_Request:_
Check each line of the listing for the word "scene" and report how many lines contain it, giving nothing but the number.

_Dataset excerpt:_

• • • • •

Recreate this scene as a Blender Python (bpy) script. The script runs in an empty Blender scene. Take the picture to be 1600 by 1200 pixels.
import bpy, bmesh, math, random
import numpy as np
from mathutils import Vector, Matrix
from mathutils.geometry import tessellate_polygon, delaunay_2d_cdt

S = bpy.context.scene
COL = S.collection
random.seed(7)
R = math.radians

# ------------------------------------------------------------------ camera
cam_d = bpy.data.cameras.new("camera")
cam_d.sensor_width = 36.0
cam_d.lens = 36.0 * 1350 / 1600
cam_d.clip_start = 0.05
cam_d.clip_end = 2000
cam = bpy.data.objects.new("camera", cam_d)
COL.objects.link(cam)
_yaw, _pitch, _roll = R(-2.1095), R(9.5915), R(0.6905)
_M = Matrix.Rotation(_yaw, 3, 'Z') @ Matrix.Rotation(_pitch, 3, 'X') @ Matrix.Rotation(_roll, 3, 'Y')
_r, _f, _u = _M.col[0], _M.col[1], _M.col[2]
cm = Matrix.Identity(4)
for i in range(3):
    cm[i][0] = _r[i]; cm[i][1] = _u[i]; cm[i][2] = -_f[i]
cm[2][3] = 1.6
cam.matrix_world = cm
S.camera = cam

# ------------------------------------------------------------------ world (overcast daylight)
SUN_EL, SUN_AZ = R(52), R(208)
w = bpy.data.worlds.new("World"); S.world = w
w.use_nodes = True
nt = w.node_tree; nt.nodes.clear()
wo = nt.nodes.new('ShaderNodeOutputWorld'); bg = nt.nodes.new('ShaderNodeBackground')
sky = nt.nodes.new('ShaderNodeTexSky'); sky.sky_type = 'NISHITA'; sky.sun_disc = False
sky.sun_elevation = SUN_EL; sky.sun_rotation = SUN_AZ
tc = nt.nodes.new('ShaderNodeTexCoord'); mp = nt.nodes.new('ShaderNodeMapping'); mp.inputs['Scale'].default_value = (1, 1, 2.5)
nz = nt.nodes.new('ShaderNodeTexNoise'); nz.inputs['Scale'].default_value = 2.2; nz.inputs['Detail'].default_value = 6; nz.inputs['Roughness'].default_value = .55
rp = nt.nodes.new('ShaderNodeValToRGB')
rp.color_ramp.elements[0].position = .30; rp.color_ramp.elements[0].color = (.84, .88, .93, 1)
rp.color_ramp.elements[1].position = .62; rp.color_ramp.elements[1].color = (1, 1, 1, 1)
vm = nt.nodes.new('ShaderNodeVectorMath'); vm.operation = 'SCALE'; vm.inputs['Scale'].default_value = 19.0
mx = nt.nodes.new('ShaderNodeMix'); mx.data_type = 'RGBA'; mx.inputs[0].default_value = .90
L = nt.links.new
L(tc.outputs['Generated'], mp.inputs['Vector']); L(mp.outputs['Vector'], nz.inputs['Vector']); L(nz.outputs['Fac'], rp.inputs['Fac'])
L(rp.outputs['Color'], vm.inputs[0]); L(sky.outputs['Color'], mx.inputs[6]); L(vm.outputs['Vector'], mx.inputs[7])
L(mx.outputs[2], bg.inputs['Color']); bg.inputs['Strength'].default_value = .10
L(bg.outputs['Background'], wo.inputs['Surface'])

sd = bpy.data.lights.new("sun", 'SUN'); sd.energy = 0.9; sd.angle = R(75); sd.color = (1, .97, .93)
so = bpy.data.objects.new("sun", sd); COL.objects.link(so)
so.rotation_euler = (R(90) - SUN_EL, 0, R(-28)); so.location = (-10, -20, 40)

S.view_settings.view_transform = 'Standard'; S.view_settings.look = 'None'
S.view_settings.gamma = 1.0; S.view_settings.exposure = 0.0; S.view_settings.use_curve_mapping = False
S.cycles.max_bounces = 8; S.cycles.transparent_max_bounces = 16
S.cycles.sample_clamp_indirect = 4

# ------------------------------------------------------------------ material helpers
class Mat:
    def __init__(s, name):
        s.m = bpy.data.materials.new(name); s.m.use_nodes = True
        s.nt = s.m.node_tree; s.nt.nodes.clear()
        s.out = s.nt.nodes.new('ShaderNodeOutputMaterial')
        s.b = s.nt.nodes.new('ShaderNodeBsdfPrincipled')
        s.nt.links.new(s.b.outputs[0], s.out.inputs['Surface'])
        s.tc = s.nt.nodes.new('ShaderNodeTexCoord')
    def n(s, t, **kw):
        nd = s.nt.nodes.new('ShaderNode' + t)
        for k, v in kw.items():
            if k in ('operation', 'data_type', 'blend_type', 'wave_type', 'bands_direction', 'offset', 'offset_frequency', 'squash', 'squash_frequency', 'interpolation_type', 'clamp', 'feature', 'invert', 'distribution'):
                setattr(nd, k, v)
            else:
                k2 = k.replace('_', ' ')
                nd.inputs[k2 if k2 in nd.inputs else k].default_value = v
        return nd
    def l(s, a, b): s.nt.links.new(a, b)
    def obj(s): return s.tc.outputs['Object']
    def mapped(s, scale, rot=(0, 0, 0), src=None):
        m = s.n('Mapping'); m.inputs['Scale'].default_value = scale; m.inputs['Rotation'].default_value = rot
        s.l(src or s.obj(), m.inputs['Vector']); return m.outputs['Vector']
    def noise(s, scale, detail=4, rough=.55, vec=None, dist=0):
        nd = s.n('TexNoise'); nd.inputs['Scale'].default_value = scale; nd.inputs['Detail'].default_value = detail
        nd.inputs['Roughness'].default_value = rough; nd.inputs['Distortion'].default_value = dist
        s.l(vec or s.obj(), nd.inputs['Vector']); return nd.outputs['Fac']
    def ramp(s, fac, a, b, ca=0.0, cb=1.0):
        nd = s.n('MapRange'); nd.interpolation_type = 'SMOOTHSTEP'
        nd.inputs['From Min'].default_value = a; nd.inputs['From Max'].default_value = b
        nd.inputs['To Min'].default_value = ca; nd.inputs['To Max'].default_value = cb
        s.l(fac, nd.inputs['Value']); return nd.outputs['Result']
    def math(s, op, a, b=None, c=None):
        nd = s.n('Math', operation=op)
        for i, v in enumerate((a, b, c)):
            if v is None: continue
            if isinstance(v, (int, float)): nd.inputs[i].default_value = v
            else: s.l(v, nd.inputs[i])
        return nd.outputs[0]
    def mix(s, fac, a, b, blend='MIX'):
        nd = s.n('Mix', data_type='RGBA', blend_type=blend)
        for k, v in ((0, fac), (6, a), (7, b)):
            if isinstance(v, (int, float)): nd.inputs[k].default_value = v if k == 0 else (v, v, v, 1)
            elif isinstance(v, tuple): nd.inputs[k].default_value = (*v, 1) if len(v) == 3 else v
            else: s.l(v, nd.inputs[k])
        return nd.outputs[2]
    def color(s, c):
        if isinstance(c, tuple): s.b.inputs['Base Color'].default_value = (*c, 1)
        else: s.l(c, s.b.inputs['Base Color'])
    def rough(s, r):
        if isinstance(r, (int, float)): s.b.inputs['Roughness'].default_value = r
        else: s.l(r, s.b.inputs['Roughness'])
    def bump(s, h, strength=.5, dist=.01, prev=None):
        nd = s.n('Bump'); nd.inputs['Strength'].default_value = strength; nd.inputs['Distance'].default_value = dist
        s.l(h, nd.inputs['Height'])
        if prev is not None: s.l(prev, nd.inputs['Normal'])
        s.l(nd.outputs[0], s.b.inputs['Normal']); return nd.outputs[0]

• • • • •

_Exercise solution:_
2